Sylvie Fleury
Soft Rocket (2026)
Since the early 1990s, Sylvie Fleury has referenced luxury items and objects of consumer culture in her work. Often defamiliarized in terms of size and materiality – such as an enlarged make-up palette or a designer handbag cast in bronze – her works shift attention to the underlying symbolic order as well as to the various mechanisms of value generation in the lifestyle industry and the art economy. Surfaces are oftentimes shiny, serving as reflections on the way desire is structured and how gender roles are invoked.For her second edition for TEXTE ZUR KUNST, Fleury continues her examination of the space rocket – equally an object of fetishization, but of a very different provenance.
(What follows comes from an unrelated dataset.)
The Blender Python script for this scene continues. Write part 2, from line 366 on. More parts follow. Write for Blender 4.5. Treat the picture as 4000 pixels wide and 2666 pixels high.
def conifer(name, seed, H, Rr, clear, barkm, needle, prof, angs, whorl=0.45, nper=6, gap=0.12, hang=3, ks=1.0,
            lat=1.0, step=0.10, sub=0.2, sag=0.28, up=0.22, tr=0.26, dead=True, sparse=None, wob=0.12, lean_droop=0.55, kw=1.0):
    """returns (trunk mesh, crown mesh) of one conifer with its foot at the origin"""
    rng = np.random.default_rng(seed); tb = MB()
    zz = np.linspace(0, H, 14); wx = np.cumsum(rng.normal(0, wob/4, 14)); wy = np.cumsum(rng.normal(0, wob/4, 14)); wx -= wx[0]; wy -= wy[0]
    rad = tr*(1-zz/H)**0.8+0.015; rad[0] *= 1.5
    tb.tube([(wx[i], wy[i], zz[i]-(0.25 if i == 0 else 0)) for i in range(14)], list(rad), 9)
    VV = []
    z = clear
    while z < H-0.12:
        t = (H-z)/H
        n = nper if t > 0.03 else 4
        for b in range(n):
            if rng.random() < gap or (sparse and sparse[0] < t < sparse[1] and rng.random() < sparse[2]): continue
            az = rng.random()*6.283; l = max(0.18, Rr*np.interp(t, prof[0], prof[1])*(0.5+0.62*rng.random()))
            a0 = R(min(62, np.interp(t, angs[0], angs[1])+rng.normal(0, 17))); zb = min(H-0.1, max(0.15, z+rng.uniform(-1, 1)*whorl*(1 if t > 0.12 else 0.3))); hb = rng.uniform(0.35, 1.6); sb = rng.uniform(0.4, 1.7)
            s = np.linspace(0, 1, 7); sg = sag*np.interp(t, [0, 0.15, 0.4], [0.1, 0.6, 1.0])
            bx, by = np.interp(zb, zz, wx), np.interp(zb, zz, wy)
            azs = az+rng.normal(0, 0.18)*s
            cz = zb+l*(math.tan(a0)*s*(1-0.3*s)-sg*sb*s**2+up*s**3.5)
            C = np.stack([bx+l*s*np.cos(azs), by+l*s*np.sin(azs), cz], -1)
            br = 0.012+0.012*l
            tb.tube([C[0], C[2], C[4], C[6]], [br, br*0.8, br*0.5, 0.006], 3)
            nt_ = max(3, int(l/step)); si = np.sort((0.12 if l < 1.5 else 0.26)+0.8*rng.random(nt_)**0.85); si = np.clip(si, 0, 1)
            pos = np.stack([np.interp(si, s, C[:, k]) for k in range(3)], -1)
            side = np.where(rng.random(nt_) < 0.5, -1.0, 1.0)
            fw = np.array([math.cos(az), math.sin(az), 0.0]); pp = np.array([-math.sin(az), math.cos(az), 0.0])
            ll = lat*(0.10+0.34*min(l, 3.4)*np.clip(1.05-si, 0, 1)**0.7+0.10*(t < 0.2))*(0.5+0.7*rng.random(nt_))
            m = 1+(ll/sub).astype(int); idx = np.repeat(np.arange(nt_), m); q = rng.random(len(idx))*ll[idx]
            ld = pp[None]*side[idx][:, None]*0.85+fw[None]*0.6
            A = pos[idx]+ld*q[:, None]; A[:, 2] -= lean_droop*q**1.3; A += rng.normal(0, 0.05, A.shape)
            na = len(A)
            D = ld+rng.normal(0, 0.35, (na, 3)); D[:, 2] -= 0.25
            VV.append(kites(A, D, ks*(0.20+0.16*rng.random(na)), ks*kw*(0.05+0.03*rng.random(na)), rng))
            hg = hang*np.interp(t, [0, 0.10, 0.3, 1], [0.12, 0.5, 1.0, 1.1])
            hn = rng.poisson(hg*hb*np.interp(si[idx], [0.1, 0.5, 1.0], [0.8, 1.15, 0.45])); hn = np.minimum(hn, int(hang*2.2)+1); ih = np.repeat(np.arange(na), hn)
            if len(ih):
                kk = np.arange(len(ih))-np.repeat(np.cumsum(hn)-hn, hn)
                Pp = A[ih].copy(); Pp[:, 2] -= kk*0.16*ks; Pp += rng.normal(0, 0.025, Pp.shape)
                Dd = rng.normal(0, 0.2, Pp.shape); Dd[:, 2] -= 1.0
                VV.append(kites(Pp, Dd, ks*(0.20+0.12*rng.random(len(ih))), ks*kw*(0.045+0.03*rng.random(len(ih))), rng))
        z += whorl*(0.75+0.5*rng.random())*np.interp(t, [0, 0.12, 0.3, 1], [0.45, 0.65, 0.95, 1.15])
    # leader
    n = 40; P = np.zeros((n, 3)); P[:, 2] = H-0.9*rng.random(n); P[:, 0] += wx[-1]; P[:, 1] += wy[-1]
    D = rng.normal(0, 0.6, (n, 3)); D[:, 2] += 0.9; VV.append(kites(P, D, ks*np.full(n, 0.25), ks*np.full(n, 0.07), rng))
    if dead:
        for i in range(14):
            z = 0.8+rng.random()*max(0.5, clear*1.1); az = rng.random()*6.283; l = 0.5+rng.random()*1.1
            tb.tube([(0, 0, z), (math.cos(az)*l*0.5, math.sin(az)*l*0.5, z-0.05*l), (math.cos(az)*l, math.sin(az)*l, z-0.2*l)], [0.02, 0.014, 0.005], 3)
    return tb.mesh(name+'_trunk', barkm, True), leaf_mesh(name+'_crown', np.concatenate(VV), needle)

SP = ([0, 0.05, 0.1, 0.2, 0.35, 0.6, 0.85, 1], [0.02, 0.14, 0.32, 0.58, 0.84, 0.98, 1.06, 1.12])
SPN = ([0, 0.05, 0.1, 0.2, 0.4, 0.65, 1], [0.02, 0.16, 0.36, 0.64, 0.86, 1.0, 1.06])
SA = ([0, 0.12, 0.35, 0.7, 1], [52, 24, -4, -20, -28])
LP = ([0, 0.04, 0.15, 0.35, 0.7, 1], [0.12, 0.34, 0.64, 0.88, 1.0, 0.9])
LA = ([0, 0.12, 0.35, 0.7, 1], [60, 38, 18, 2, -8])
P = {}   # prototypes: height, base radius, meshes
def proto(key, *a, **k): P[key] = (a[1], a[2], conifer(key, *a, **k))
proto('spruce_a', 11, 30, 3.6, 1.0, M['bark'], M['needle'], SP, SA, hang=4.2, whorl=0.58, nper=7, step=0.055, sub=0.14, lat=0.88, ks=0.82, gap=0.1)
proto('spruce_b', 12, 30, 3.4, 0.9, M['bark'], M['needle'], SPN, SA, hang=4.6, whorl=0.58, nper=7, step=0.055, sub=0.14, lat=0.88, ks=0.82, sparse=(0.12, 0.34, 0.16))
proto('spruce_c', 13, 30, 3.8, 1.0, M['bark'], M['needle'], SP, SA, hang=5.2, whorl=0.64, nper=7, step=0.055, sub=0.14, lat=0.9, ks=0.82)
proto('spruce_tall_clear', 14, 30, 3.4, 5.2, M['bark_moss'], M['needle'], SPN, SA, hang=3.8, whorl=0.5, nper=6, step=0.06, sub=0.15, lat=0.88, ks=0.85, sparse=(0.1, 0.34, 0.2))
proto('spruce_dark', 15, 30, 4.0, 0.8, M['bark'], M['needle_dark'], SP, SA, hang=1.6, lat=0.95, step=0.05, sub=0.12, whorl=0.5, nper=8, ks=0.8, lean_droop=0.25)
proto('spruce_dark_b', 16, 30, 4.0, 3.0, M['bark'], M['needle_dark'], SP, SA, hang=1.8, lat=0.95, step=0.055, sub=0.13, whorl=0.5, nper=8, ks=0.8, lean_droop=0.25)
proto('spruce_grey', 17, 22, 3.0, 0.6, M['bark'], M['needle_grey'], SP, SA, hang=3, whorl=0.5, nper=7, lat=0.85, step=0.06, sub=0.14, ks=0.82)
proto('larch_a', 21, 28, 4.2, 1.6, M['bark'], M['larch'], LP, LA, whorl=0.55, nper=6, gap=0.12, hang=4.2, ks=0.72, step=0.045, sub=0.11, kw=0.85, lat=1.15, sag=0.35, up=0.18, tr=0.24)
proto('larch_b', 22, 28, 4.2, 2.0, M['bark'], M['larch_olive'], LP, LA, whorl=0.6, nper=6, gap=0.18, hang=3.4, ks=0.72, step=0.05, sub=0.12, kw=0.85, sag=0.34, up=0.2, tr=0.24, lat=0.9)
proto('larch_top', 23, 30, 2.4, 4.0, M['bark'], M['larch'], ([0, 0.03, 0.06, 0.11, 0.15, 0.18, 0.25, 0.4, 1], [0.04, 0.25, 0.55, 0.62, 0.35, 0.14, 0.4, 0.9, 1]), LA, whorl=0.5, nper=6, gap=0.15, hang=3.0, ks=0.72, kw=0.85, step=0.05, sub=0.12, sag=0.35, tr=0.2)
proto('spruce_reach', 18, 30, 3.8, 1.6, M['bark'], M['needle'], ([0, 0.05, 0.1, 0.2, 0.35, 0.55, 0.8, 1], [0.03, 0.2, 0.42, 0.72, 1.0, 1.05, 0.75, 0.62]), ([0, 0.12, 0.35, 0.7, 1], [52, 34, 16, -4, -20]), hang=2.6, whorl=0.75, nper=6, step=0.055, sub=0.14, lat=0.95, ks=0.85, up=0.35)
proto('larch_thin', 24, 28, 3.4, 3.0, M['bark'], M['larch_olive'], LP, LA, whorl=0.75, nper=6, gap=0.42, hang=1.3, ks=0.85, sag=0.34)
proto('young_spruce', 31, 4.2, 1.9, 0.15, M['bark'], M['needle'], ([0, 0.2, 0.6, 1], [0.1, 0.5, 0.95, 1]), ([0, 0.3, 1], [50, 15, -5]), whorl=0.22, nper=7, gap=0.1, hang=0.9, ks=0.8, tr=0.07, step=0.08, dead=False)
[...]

She first questioned dominant narratives of conquest and their underlying phallic logic with “First Spaceship on Venus” in 1996. The title and the use of colors and materials associated with femininity such as glittery pink car lacquer or soft fur in this ongoing sculpture series allude to a different utopia to be sought in outer space and science fiction. The concurrent “Soft Rocket” series echoed in this edition confronts the allure of the erect rocket, about to take off with pointed futurity, with its own vulnerability and the reality that this spaceship has run out of steam. Earth’s gravitational pull was introduced as a sculptural principle by the anti-form movement and artists working on soft sculpture, and Fleury applying it here is an example of her ironic engagement with art history. Tales of progress as they manifest in modernism, spacecraft, and contemporary consumer culture alike are humbled, with their masculinist force serving as the punchline. It’s a joke that landed, and it offers comfort in times where a desire to leave this earth behind is rising.